La cultura es un
derecho que todos tenemos y que pocos se imponen como deber. Y no hay más
profunda cultura que el conocimiento del corazón; por eso es
necesario leer, oír música, ver cuadros.
Hay quien considera que en el mundo
actual no cabe la poesía: y sin embargo, en una sociedad de violencia nada es
más necesario que las emociones para que el hombre halle en ese reducto su
sustancia humana, los sentimientos de que está formado. Quien no lee buena
poesía, o una buena novela, no observa un buen cuadro ni escucha buena música
es porque le teme al sentimiento y, por ello, al corazón del hombre, al que
nunca llegará a comprender ni, menos, si le corresponde, legislar.
El hombre siempre se ha preguntado cuál
debe ser la mirada del artista y, más concretamente, del escritor y el poeta:
si debe escribir para influir en la conciencia social o debe abstraerse y dejar
esos zapatos para los zapateros políticos. ¿Influye la literatura -y el arte en
general- sobre la sociedad? Rotundamente: creo que sí. Pero no como quieren los
autores politizados, los “poetas sociales” españoles, por ejemplo, de hace unas
décadas. La literatura, y el arte en general, excluyendo el panfletario, que ni
es arte ni sociología, no tiene una incidencia inmediata, sino más profunda e
intensa en el tiempo. La sociedad se mueve según el pensamiento, sus filosofías
e ideologías; y el pensamiento se nutre de sentimientos. Y solo el poeta -es
decir: el filósofo que llega a conclusiones desde intuiciones y no desde
premisas racionales- añade perspectivas desde las que reorganizar las
estructuras de nuestra existencia. El hombre es un animal emocional que piensa
y ordena sus sentimientos, no al revés. Por lo tanto, solamente influyendo en
la raíz y causa del pensamiento, que es el sentimiento, puede cambiarse la
forma de pensar. Por eso, por muy peregrino que parezca, la poesía auténtica
-el sentimiento genuino, como esencia de toda literatura escrita por el hombre
ético y no sólo estético- es la que dicta los cambios sociales, porque los
pensamientos, las filosofías e ideologías se suceden unas a otras en el devenir
de la humanidad, pero los sentimientos nacen y se mantienen cada vez que nace un
hombre.
Para mí no hay duda: Shakespeare o Dostoiewski han influido tanto en la manera de sentir, pensar y
entender el mundo como el estallido de Hiroshima. Otro tanto han hecho “La
libertad conduciendo al pueblo”, de Delacroix, o el “Guernica” de Picasso.
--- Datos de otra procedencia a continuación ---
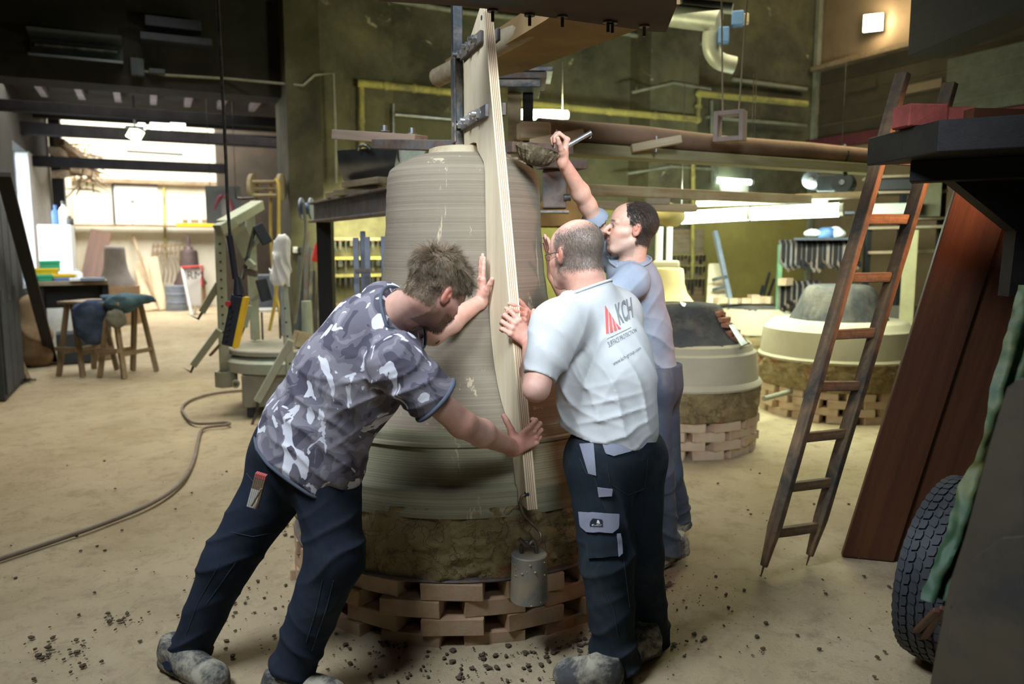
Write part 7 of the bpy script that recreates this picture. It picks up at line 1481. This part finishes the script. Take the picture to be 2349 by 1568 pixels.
for i, x in enumerate(()): single('hanging_cord', MB().tube([at(x, 145, 7.0), at(x-3, 262, 6.9)], 0.012, 6), M_['dustywood'], ('left cord hanging from the duct', 'right cord hanging from the duct')[i], 'cord', 'cords under the duct')
for i, (x, y, w, h) in enumerate(((1345, 205, 0.20, 0.28), (1360, 185, 0.1, 0.1))): pass
# fluorescent lamps
tube_light('tube_lamp', at(1563, 499, 7.6), at(1718, 490, 7.3), 0.060, wlc, 'left half of the long bright fluorescent lamp over the rear moulds', False)
tube_light('tube_lamp', at(1724, 490, 7.28), at(1924, 481, 6.9), 0.060, wlc, 'right half of the long bright fluorescent lamp over the rear moulds', False)
a = at(1563, 472, 7.6); beam('lamp_carrier', at(1600, 468, 7.7), at(1900, 458, 7.1), 0.10, 0.05, M_['palewood'], None, label='pale batten carrying the long fluorescent lamp', cat='batten')
tube_light('tube_lamp', at(1645, 413, 11.9), at(1722, 418, 11.9), 0.038, wlc, 'small cool fluorescent tube on the wall above the long lamp', False)
q = on_v(1684, 434, VB-0.02); single('lamp_window', MB().box(q, (0.52, 0.05, 0.20)), M_['whitewall'], 'pale panel lit by the small fluorescent tube', 'panel')
tl2 = on_v(1185, 262, VB-0.6); tube_light('tube_lamp', at(1184, 262, 6.2), at(1290, 264, 6.4), 0.040, wl_, 'bright fluorescent lamp between the board and the log end', False)
# flood lamp on the right wall
fl = on_u(2003, 52, UR-0.2); F_ = E('flood_lamp', fl, 'glaring warm flood lamp high on the brown right wall', 'lamp'); R = facing(fl)
MB().box(fl, (0.25, 0.05, 0.22), R).build('lamp_glass', emis('flood_glow', (1.0, 0.86, 0.55), 60.0), F_); MB().box(fl+R @ V((0, 0.06, 0.0)), (0.26, 0.06, 0.22), R).build('lamp_housing', M_['iron'], F_)
pd = bpy.data.lights.new('flood_light', 'POINT'); pd.energy = 16; pd.color = (1.0, 0.8, 0.5); pd.shadow_soft_size = 0.12; po_ = bpy.data.objects.new('flood_light', pd); C.objects.link(po_); po_.location = fl-V((fl.x, fl.y, 0)).normalized()*0.5
# right wall: wainscot of boards, ledge, red girder, wire mesh
M_['dkboard'] = mat('dark_wall_board', (0.085, 0.065, 0.04), (0.05, 0.04, 0.025), 2.5, 0.9, 0, 0.2, 8)
zl0 = on_u(1860, 322, UR-0.1).z; zl1 = on_u(1860, 168, UR-0.1).z; wsc = E('trim_2', (UR, 4.5, zl0)); wsc['kind'] = 'structure'
nb2 = 5
for i in range(nb2):
    z0 = zl0+(zl1-zl0)*i/nb2; z1 = zl0+(zl1-zl0)*(i+1)/nb2; MB().box((UR-0.02-0.008*(i % 2), 4.9, (z0+z1)/2), (0.03, 9.1, z1-z0-0.02)).build('wall_board', M_['dkboard'], wsc)
MB().box((UR-0.10, 4.9, zl1+0.03), (0.22, 9.1, 0.07)).build('ledge', M_['oldwood'], wsc)
single('red_girder', MB().box((UR-0.18, 4.9, zl0-0.1), (0.12, 9.1, 0.17)), mat('oxide_red_steel', (0.20, 0.05, 0.06), (0.11, 0.03, 0.035), 4, 0.6, 0.2, 0.1, 20), 'oxide red steel girder along the right wall', 'girder')
single('corner_strut', MB().box((UR-0.08, VB-0.06, zl1/2+1.1), (0.09, 0.07, zl1+2.2)), M_['pipegrey'], 'thin grey vertical strut in the far right corner', 'strut')
ms = MB(); y0_, y1_ = on_u(2170, 200, UR-0.35).y, on_u(2349, 200, UR-0.35).y-0.4; zm0 = on_u(2200, 262, UR-0.35).z; zm1 = on_u(2200, 130, UR-0.35).z
nn = 46; L1 = y0_-y1_; H1 = zm1-zm0
for i in range(-20, nn):
    for s in (1, -1):
        a0 = i*L1/nn; pts = []
        ya = a0; yb = a0+H1
        lo = max(ya, 0); hi = min(yb, L1)
        if hi <= lo: continue
        za = (lo-ya); zb_ = (hi-ya)
        if s < 0: za, zb_ = H1-za, H1-zb_
        ms.cyl((UR-0.35, y1_+lo, zm0+za), (UR-0.35, y1_+hi, zm0+zb_), 0.004, n=3, caps=False)
ms.build('wire_mesh', M_['pipegrey'], None, kind='stuff', label='diagonal wire mesh guard on the right wall', cat='mesh')
p0, p1_ = at(2125, 92, 4.3), at(2420, 10, 3.4); beam('roof_beam', p0+UP*0.06, V((p1_.x, p1_.y, p0.z))+UP*0.06, 0.2, 0.30, M_['darkwood'], None, label='big dark roof beam in the upper right corner', cat='beam')
for i, (x0, y0, x1, y1, m) in enumerate(((1945, 205, 2010, 198, 'dkboard'), (2060, 210, 2160, 200, 'tanwall'))): 
    a = on_u(x0, y0, UR-0.06); b = on_u(x1, y1, UR-0.06); b.z = a.z; beam('wall_notice', a, b, 0.02, 0.12, M_[m], None, label=('dark strip board on the right wall behind the ladder top', 'brown strip board on the right wall, right of the ladder top')[i], cat='board')
# ---------------------------------------------------------------- rear moulds
M_['darkclay'] = mat('dark_grey_clay', (0.075, 0.075, 0.08), (0.035, 0.035, 0.04), 4, 0.95, 0, 0.8, 22, dirt=(0.13, 0.115, 0.095), dscale=3, bdist=0.015)
M_['bandclay'] = mat('smooth_tan_clay', (0.47, 0.42, 0.30), (0.38, 0.34, 0.24), 3, 0.85, 0, 0.15, 20)
def rear_mould(c, R, zb, zr, band, cone, label, nper, rows, pale=True):
    root = E('rear_mould', c, label, 'bell mould')
    MB().lathe([(0, zb), (R-0.04, zb)]+[(R-0.008+0.012*math.sin((z-zb)*9), z) for z in [zb+(zr-zb)*i/22 for i in range(23)]]+[(R-0.05, zr+0.01), (0, zr+0.02)], c, 200, lambda t, z, r: rock(t, z, r, 0.02, R*7, 5.0, R) if r > R-0.05 else 0).build('rough_clay_skirt', M_['roughclay'], root, smooth=80)
    MB().lathe(band, c, 96).build('smooth_clay_band', M_['bandclay'], root, smooth=35)
    MB().lathe(smooth_prof(cone, 1), c, 120, lambda t, z, r: (0.018*mnoise.noise(V((math.cos(t)*2.2, math.sin(t)*2.2, z*5+R)))+0.008*mnoise.noise(V((math.cos(t)*9, math.sin(t)*9, z*16)))) if r > 0.05 else 0).build('dark_clay_cone', M_['darkclay'], root, smooth=60)
    brick_ring(c, R-0.02, rows, nper, 'open brick courses under the '+label.split(' with')[0].split(' mould ')[0], PBR, -0.005, aF+0.15)
    return root
c2 = V((*at(1563, 900, 5.98).xy, 0)); R2 = 0.585; z2 = 0.27
m2 = rear_mould(c2, R2, z2, 0.50, [(0.52, 0.48), (0.60, 0.49), (0.605, 0.505), (0.59, 0.53), (0.575, 0.54), (0.553, 0.74), (0.53, 0.755), (0.515, 0.80), (0.48, 0.815), (0.40, 0.82)], [(0.50, 0.80), (0.46, 0.83), (0.40, 0.88), (0.34, 0.97), (0.29, 1.07), (0.24, 1.095), (0.0, 1.10)], 'middle rear mould with dark clay cone, right of the man in blue', 12, 4)
xp = MB()
for j in range(6):
    for i in range(2):
        t = aF+0.78+i*0.13+0.02*j; r = 0.295+0.036*j; z = 1.03-j*0.045; p = c2+V((math.cos(t), math.sin(t), 0))*r+UP*z; xp.box(p, (0.09, 0.06, 0.035), Matrix.Rotation(t+1.57+random.uniform(-.2, .2), 3, 'Z') @ Matrix.Rotation(0.3*random.uniform(-1, 1), 3, 'Y'))
xp.build('exposed_bricks', mat('broken_brick', (0.5, 0.23, 0.13), (0.33, 0.15, 0.09), 12, 0.95, 0, 0.5, 50), m2, bevel=0.004)
c3 = V((*at(1914, 900, 7.22).xy, 0)); R3 = 0.70; z3 = 0.27
m3 = rear_mould(c3, R3, z3, 0.52, [(0.60, 0.50), (0.705, 0.51), (0.71, 0.53), (0.69, 0.55), (0.665, 0.78), (0.63, 0.80), (0.60, 0.84), (0.57, 0.855), (0.45, 0.86), (0.3, 0.87)], [(0.44, 0.85), (0.41, 0.90), (0.37, 1.00), (0.33, 1.10), (0.28, 1.165), (0.22, 1.18), (0.0, 1.18)], 'rightmost rear mould with dark grey cone, seen through the ladder', 14, 4)
c4 = V((*at(1722, 850, 9.0).xy, 0))
m4 = rear_mould(c4, 0.50, 0.27, 0.55, [(0.42, 0.54), (0.50, 0.55), (0.495, 0.58), (0.46, 0.76), (0.43, 0.80), (0.38, 0.83)], [(0.42, 0.80), (0.36, 0.84), (0.20, 0.87), (0.0, 0.88)], 'hindmost low mould with loose pale bricks on top', 10, 4)
m4.children[2].data.materials[0] = M_['bandclay']
for i, (x, y, sz) in enumerate(((1652, 705, (0.14, 0.1, 0.07)), (1688, 712, (0.14, 0.1, 0.06)), (1712, 706, (0.12, 0.1, 0.06)), (1728, 700, (0.14, 0.1, 0.10)), (1742, 706, (0.12, 0.09, 0.07)), (1758, 703, (0.13, 0.1, 0.08)))):
    q = at(x, y, 8.85); q.z = max(q.z, 0.9)-0.0; q.z = 0.885+sz[2]/2; loose_brick('brick', q, sz, 0.4*i, M_['palebrick'], 'pale loose brick on the hindmost mould, %s from the left' % ['first', 'second', 'third', 'fourth', 'fifth', 'sixth'][i], 50+i, 'loose bricks on the hindmost mould')
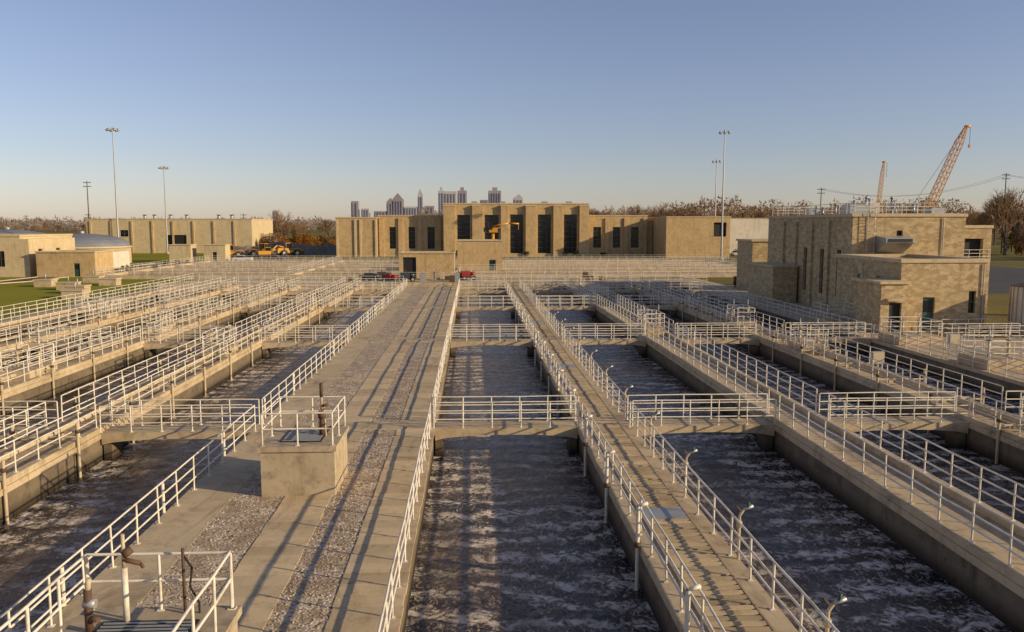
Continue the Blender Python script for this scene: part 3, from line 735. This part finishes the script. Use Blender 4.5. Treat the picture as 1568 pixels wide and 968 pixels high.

Los filósofos e ideólogos son poetas del pensamiento o fariseos del
sentimiento. Mientras aquéllos necesitan sesudas entelequias y logaritmos
mentales hasta componer un sabio tomo, el poeta condensa toda una visión del
mundo en un poema, un relato. Suele amordazarse esa voz en su tiempo; pero, al
cabo, acaba por oírse y se cambia la vida. Y cada vez la postergación es más
efímera. Hoy el político y el ciudadano continúan rigiéndose por el pensamiento
griego clásico, al que se van añadiendo con premura cientifismos como los de Galileo, Freud, Einstein, Orwell o Huxley, poetas y profetas de la
desolación o del aperturismo cósmico y mental.
Hago esta reflexión, tal vez
innecesaria, para quienes aún recuerdan que el hombre es todavía un ser humano,
no sólo un hijo de la Economía, y porque suele olvidarse que el estado de
bienestar consiste, sobre todo, en la consecución del bienestar interior, cosa
que tiene muy poco que ver con una declaración de renta positiva o negativa.